Wednesday, September 4, 2019

The Harrowing "High Life"

Moderate spoilers ahead.

I'm having difficulty parsing Claire Denis's "High Life."  I understood going in that this is an art film, as well as being the acclaimed French director's first genre film.  I've seen five of her other films to date, and have had mixed reactions to them. However, that didn't prepare me for the sheer incongruousness of "High Life" with just about every other piece of media set in space that I've ever seen.

First, we're introduced to Monte (Robert Pattinson), the last astronaut left alive aboard a spacecraft that is traveling toward a black hole.  He cares for a tiny baby girl, Willow, and ineffectually tries to make repairs to the ship. He sends progress reports back to Earth, but no one appears to be listening.  Through flashbacks, we learn how he got to this point. Originally the ship had a full crew of convict volunteers who were tricked into the mission. These include a young woman, Boyse (Mia Goth), a man obsessed with the ship's garden, Tcherny (Andre Benjamin), and the sinister Dr. Dibs (Juliette Binoche).  Dibs, the only apparent authority on the ship, uses the rest of the crew to carry out reproductive experiments, obsessed with producing a child.
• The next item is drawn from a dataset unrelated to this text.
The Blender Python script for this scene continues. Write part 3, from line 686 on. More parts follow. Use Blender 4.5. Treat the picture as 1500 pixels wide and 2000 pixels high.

Sex is the subject matter of a good chunk of the film, as Dr. Dibs manipulates the crew members and continually tries to proposition a reluctant Monte.  However, none of this is portrayed as remotely sexy or appealing. Contact and intimacy are wholly missing from the equation, as exemplified by "The Box," a chamber that serves as a sinister masturbation aid.  There's a vaguely disturbing, queasy feeling that accompanies images of oozing breastmilk and spilled semen. Nobody aside from Dr. Dibs seems to have any particular interest in continuing the species. When an attempted rape occurs, the goal is clearly violence rather than pleasure.  

There's an overwhelming sense of nihilism throughout most of the film, as we watch the characters die off one by one.  Some are killed by accident, some through acts of violence and malice. Many are suicidal. At one point the movie begins to feel like a catalog of different ways to die, each death causing little fuss and evoking little reaction among the dwindling survivors.  Most of them are heavily drugged and emotionally disturbed, growing more and more alienated as time goes on. It's a terribly numbing thing to watch, and the briefly hopeful ending didn't really help to assuage this.

"High Life" does have scenes involving space walks and shuttle flights, and other familiar tropes of the space adventure genre.  There are a few lovely shots of star fields and the black hole that is Monte's destination. However, the movie is certainly not an adventure film in the traditional sense.  Nor is it one of the popular breed of scrappy, cerebral space thrillers that occasionally come out of independent film. I've seen it called a melodrama, horror, and even a mystery film, none of which really get to the spiritual moroseness of the story.  I'd be tempted to compare it to the existential science-fiction films of Andrei Tarkovsky, except that all the crude sexuality and dehumanizing violence makes it feel a lot more like something Gaspar Noe or Michael Haneke might have dreamed up.

What really unnerves me, however, is that "High Life" is such an ugly film, perhaps on purpose.  Space flight is never treated as spectacle, but as something full of danger and discomfort. The ship itself is reportedly very true to life, all functional and no frills.  The segments with the crew slowly disintegrating are claustrophobic and murky. Several of the actors are very attractive, including the luminous Juliette Binoche, but frequently framed and positioned in ways that make them look monstrous. If "High Life" is meant to be a counterpoint to all the glossy space movies produced by Hollywood, it certainly succeeds.         
  
In the end, I have to call "High Life" an impressive work, but like many of Claire Denis' films it's a hard one to love.  There's such an an unrelenting bleakness to much of it, and such a blunt handling of sensitive material, I found myself disconnecting emotionally just to get through it.  More hardened art house lovers may not have the same issues, however. I certainly suggest going into this only if you have a tough skin and a sound mind.